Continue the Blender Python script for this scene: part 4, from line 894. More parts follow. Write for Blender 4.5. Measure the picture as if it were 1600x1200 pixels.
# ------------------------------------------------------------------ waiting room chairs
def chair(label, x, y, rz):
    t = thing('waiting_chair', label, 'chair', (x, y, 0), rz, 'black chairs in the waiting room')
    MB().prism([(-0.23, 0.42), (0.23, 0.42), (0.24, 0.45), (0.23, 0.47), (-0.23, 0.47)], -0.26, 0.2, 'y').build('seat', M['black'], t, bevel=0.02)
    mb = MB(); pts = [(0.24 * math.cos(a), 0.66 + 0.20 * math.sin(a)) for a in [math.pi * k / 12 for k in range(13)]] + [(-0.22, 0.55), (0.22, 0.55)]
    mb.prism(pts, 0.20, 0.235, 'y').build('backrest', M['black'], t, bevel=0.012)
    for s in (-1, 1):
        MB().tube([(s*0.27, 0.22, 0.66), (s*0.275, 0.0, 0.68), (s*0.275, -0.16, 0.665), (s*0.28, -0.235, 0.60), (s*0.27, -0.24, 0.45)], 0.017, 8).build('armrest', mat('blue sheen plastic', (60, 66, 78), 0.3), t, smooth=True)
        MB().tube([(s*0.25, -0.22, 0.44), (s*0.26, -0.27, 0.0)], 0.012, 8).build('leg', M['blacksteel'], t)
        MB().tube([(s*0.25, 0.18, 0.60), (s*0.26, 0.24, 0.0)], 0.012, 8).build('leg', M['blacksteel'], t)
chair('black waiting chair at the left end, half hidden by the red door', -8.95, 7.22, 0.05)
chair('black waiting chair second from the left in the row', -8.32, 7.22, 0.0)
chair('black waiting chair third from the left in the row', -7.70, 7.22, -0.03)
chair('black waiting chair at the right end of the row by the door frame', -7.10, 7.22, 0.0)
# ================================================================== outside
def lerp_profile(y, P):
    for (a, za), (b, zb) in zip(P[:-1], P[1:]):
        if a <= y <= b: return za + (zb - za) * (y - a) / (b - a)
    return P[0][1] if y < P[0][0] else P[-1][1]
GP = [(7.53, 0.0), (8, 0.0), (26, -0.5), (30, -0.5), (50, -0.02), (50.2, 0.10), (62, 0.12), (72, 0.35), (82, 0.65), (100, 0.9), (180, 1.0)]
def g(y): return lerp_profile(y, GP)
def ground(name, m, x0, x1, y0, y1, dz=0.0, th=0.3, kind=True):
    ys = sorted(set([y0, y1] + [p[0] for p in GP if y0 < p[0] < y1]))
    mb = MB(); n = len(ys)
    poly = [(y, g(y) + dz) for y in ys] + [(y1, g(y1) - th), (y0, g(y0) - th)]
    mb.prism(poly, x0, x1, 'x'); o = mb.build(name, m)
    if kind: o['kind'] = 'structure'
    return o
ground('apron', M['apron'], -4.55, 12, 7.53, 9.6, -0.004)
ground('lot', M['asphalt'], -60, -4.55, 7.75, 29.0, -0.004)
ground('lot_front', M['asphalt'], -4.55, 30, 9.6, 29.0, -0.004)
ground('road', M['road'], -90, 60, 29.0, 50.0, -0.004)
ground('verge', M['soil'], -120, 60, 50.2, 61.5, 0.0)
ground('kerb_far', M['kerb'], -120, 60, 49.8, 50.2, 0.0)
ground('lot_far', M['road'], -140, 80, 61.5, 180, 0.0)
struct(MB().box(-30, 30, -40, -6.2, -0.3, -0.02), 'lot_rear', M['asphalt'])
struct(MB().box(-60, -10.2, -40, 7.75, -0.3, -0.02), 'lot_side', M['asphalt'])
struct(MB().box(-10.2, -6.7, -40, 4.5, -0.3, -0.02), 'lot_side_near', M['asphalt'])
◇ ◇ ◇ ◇
**WORK TO DO:** Write out the whole listing exactly.

**TASK SOLUTION:**
Continue the Blender Python script for this scene: part 4, from line 894. More parts follow. Write for Blender 4.5. Measure the picture as if it were 1600x1200 pixels.
# ------------------------------------------------------------------ waiting room chairs
def chair(label, x, y, rz):
    t = thing('waiting_chair', label, 'chair', (x, y, 0), rz, 'black chairs in the waiting room')
    MB().prism([(-0.23, 0.42), (0.23, 0.42), (0.24, 0.45), (0.23, 0.47), (-0.23, 0.47)], -0.26, 0.2, 'y').build('seat', M['black'], t, bevel=0.02)
    mb = MB(); pts = [(0.24 * math.cos(a), 0.66 + 0.20 * math.sin(a)) for a in [math.pi * k / 12 for k in range(13)]] + [(-0.22, 0.55), (0.22, 0.55)]
    mb.prism(pts, 0.20, 0.235, 'y').build('backrest', M['black'], t, bevel=0.012)
    for s in (-1, 1):
        MB().tube([(s*0.27, 0.22, 0.66), (s*0.275, 0.0, 0.68), (s*0.275, -0.16, 0.665), (s*0.28, -0.235, 0.60), (s*0.27, -0.24, 0.45)], 0.017, 8).build('armrest', mat('blue sheen plastic', (60, 66, 78), 0.3), t, smooth=True)
        MB().tube([(s*0.25, -0.22, 0.44), (s*0.26, -0.27, 0.0)], 0.012, 8).build('leg', M['blacksteel'], t)
        MB().tube([(s*0.25, 0.18, 0.60), (s*0.26, 0.24, 0.0)], 0.012, 8).build('leg', M['blacksteel'], t)
chair('black waiting chair at the left end, half hidden by the red door', -8.95, 7.22, 0.05)
chair('black waiting chair second from the left in the row', -8.32, 7.22, 0.0)
chair('black waiting chair third from the left in the row', -7.70, 7.22, -0.03)
chair('black waiting chair at the right end of the row by the door frame', -7.10, 7.22, 0.0)
# ================================================================== outside
def lerp_profile(y, P):
    for (a, za), (b, zb) in zip(P[:-1], P[1:]):
        if a <= y <= b: return za + (zb - za) * (y - a) / (b - a)
    return P[0][1] if y < P[0][0] else P[-1][1]
GP = [(7.53, 0.0), (8, 0.0), (26, -0.5), (30, -0.5), (50, -0.02), (50.2, 0.10), (62, 0.12), (72, 0.35), (82, 0.65), (100, 0.9), (180, 1.0)]
def g(y): return lerp_profile(y, GP)
def ground(name, m, x0, x1, y0, y1, dz=0.0, th=0.3, kind=True):
    ys = sorted(set([y0, y1] + [p[0] for p in GP if y0 < p[0] < y1]))
    mb = MB(); n = len(ys)
    poly = [(y, g(y) + dz) for y in ys] + [(y1, g(y1) - th), (y0, g(y0) - th)]
    mb.prism(poly, x0, x1, 'x'); o = mb.build(name, m)
    if kind: o['kind'] = 'structure'
    return o
ground('apron', M['apron'], -4.55, 12, 7.53, 9.6, -0.004)
ground('lot', M['asphalt'], -60, -4.55, 7.75, 29.0, -0.004)
ground('lot_front', M['asphalt'], -4.55, 30, 9.6, 29.0, -0.004)
ground('road', M['road'], -90, 60, 29.0, 50.0, -0.004)
ground('verge', M['soil'], -120, 60, 50.2, 61.5, 0.0)
ground('kerb_far', M['kerb'], -120, 60, 49.8, 50.2, 0.0)
ground('lot_far', M['road'], -140, 80, 61.5, 180, 0.0)
struct(MB().box(-30, 30, -40, -6.2, -0.3, -0.02), 'lot_rear', M['asphalt'])
struct(MB().box(-60, -10.2, -40, 7.75, -0.3, -0.02), 'lot_side', M['asphalt'])
struct(MB().box(-10.2, -6.7, -40, 4.5, -0.3, -0.02), 'lot_side_near', M['asphalt'])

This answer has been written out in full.